Reproduce every entry exactly.

#### Data records

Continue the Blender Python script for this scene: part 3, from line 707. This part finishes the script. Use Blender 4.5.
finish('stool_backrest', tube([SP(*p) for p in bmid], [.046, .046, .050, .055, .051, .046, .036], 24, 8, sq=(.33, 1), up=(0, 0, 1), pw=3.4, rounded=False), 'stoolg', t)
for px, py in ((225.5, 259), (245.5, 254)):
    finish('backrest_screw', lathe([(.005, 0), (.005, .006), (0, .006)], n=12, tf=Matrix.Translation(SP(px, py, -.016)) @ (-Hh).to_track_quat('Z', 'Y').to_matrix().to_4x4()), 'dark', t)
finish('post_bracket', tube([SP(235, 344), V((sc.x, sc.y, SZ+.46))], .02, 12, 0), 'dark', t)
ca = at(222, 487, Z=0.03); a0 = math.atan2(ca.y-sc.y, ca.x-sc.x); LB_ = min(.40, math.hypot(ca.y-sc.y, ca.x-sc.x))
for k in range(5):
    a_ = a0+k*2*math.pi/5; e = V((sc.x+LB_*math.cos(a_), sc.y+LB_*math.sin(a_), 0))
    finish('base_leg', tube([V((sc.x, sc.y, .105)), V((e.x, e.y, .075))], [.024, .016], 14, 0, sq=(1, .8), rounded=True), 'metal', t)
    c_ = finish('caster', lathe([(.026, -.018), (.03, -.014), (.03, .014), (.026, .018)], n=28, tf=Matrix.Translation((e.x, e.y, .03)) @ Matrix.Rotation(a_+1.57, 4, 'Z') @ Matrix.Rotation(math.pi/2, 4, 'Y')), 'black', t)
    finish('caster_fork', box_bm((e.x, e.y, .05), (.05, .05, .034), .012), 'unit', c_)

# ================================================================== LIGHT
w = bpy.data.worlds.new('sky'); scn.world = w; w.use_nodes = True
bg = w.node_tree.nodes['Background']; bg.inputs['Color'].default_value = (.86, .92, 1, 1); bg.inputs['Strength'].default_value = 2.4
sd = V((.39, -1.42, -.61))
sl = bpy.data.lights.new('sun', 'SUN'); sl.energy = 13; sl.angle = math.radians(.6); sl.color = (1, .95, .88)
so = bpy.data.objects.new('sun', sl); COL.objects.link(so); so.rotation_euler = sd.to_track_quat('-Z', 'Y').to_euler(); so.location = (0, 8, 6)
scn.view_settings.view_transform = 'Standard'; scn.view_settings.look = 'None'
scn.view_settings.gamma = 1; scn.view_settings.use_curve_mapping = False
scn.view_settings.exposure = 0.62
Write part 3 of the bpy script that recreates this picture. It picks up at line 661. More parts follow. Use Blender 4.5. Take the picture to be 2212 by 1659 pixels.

########

# Answer:
Continue the Blender Python script for this scene: part 3, from line 707. This part finishes the script. Use Blender 4.5.
finish('stool_backrest', tube([SP(*p) for p in bmid], [.046, .046, .050, .055, .051, .046, .036], 24, 8, sq=(.33, 1), up=(0, 0, 1), pw=3.4, rounded=False), 'stoolg', t)
for px, py in ((225.5, 259), (245.5, 254)):
    finish('backrest_screw', lathe([(.005, 0), (.005, .006), (0, .006)], n=12, tf=Matrix.Translation(SP(px, py, -.016)) @ (-Hh).to_track_quat('Z', 'Y').to_matrix().to_4x4()), 'dark', t)
finish('post_bracket', tube([SP(235, 344), V((sc.x, sc.y, SZ+.46))], .02, 12, 0), 'dark', t)
ca = at(222, 487, Z=0.03); a0 = math.atan2(ca.y-sc.y, ca.x-sc.x); LB_ = min(.40, math.hypot(ca.y-sc.y, ca.x-sc.x))
for k in range(5):
    a_ = a0+k*2*math.pi/5; e = V((sc.x+LB_*math.cos(a_), sc.y+LB_*math.sin(a_), 0))
    finish('base_leg', tube([V((sc.x, sc.y, .105)), V((e.x, e.y, .075))], [.024, .016], 14, 0, sq=(1, .8), rounded=True), 'metal', t)
    c_ = finish('caster', lathe([(.026, -.018), (.03, -.014), (.03, .014), (.026, .018)], n=28, tf=Matrix.Translation((e.x, e.y, .03)) @ Matrix.Rotation(a_+1.57, 4, 'Z') @ Matrix.Rotation(math.pi/2, 4, 'Y')), 'black', t)
    finish('caster_fork', box_bm((e.x, e.y, .05), (.05, .05, .034), .012), 'unit', c_)

# ================================================================== LIGHT
w = bpy.data.worlds.new('sky'); scn.world = w; w.use_nodes = True
bg = w.node_tree.nodes['Background']; bg.inputs['Color'].default_value = (.86, .92, 1, 1); bg.inputs['Strength'].default_value = 2.4
sd = V((.39, -1.42, -.61))
sl = bpy.data.lights.new('sun', 'SUN'); sl.energy = 13; sl.angle = math.radians(.6); sl.color = (1, .95, .88)
so = bpy.data.objects.new('sun', sl); COL.objects.link(so); so.rotation_euler = sd.to_track_quat('-Z', 'Y').to_euler(); so.location = (0, 8, 6)
scn.view_settings.view_transform = 'Standard'; scn.view_settings.look = 'None'
scn.view_settings.gamma = 1; scn.view_settings.use_curve_mapping = False
scn.view_settings.exposure = 0.62
Write part 3 of the bpy script that recreates this picture. It picks up at line 661. More parts follow. Use Blender 4.5. Take the picture to be 2212 by 1659 pixels.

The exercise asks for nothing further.